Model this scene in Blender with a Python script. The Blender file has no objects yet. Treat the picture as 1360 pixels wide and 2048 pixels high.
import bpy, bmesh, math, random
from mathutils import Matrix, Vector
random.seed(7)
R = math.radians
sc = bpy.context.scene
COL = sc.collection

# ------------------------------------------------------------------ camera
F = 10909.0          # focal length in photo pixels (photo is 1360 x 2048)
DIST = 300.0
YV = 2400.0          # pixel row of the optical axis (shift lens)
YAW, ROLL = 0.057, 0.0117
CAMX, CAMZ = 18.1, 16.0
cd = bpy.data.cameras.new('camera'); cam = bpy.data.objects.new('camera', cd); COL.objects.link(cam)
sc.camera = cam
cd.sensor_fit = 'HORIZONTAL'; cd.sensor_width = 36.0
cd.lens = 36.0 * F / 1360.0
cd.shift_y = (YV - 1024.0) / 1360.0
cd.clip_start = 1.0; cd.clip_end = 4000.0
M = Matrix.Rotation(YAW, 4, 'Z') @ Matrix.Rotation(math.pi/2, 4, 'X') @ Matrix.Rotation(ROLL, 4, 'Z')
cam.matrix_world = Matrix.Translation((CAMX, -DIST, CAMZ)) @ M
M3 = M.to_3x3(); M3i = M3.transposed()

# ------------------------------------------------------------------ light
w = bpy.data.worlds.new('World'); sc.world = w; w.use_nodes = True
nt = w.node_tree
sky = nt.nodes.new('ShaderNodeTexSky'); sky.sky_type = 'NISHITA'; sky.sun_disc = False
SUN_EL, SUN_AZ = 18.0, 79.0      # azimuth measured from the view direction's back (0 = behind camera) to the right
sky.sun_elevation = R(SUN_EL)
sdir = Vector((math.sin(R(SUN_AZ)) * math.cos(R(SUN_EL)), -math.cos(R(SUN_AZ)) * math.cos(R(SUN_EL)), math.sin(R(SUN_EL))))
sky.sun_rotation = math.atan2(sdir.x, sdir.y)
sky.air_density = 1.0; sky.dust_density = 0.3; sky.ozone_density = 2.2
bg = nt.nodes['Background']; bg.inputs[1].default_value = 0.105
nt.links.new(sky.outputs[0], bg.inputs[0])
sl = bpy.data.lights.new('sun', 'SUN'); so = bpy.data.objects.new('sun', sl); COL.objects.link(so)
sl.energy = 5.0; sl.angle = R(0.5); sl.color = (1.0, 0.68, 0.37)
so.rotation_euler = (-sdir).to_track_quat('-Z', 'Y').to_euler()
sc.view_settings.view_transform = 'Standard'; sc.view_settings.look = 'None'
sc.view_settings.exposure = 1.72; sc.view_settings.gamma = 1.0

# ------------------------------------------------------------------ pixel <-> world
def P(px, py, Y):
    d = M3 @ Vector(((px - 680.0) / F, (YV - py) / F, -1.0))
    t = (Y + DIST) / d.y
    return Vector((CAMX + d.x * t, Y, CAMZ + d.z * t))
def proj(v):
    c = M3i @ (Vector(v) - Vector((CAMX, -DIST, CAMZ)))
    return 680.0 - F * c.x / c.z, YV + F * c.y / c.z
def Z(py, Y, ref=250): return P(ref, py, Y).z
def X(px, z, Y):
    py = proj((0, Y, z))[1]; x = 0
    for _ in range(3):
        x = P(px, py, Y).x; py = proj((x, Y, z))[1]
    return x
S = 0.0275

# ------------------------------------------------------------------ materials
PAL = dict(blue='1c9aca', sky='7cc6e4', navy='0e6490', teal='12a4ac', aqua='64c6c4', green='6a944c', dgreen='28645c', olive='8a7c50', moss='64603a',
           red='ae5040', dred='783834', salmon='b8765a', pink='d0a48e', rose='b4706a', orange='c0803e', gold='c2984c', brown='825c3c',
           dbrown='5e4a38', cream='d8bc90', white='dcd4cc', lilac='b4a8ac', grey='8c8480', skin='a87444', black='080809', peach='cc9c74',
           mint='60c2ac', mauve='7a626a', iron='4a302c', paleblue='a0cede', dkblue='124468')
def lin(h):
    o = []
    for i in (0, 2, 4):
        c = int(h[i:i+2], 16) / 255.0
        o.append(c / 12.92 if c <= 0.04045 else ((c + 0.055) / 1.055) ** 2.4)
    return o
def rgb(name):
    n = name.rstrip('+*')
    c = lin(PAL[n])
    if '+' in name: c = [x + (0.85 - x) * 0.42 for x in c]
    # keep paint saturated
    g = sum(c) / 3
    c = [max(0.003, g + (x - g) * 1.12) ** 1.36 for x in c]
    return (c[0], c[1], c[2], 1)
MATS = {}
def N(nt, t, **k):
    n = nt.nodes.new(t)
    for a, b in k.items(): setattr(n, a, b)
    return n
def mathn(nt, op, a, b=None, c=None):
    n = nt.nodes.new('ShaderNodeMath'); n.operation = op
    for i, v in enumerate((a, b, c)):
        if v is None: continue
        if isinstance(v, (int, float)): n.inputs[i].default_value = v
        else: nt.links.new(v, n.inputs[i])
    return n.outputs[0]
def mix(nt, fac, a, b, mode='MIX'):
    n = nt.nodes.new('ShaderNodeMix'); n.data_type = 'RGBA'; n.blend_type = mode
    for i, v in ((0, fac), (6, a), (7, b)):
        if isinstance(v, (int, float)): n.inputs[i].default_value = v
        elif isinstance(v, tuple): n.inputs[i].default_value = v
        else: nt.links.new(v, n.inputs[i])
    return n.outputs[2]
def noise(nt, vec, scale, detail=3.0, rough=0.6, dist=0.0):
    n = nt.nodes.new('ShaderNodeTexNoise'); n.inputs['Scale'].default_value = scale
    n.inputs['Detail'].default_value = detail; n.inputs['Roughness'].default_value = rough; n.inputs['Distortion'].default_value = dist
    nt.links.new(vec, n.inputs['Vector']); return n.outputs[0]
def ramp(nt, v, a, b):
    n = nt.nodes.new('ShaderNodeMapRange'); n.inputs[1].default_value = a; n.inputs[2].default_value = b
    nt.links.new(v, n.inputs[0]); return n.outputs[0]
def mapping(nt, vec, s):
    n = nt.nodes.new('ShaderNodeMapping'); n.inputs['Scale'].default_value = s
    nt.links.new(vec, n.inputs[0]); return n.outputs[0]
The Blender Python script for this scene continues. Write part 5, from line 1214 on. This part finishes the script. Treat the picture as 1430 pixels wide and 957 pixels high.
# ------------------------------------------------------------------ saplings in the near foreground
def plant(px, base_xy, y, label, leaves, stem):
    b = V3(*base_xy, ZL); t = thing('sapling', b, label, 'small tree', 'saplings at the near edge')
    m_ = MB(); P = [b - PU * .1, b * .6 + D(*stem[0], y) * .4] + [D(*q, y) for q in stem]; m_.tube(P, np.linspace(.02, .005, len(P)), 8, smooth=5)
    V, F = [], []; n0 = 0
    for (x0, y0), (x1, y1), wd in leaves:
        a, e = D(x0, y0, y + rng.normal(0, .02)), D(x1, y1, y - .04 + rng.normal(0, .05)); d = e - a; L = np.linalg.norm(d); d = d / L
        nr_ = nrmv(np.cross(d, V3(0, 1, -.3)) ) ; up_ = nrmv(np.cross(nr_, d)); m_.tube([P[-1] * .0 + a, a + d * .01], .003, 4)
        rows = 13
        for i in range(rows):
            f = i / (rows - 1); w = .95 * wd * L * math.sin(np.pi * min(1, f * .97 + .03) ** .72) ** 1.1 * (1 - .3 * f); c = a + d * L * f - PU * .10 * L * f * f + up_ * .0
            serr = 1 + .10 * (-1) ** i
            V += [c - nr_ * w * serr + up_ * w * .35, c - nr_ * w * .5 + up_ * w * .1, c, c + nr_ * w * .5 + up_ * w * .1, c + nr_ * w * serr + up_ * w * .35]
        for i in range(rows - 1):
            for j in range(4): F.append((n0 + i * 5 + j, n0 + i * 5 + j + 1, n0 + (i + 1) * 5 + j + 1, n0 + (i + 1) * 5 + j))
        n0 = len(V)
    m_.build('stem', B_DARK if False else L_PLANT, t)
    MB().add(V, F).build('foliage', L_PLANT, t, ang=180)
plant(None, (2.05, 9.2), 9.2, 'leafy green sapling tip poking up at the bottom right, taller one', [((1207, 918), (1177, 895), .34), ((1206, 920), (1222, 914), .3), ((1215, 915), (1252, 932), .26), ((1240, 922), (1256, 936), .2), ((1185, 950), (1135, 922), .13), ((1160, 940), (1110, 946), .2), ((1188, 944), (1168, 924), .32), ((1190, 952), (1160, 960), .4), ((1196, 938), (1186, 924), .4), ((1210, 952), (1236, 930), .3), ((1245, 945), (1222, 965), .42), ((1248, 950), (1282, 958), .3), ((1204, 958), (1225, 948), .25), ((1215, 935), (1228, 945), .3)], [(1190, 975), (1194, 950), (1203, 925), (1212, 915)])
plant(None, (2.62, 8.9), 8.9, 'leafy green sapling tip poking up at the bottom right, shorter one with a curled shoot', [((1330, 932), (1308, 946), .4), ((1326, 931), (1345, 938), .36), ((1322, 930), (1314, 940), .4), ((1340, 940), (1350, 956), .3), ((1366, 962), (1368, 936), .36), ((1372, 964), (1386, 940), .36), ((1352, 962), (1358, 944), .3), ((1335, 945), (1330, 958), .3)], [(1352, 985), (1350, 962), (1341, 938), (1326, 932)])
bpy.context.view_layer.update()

* * *

Work to do:
Where a line above contains the string "scene", copy that line.

Full solution:
Model this scene in Blender with a Python script. The Blender file has no objects yet. Treat the picture as 1360 pixels wide and 2048 pixels high.
sc = bpy.context.scene
The Blender Python script for this scene continues. Write part 5, from line 1214 on. This part finishes the script. Treat the picture as 1430 pixels wide and 957 pixels high.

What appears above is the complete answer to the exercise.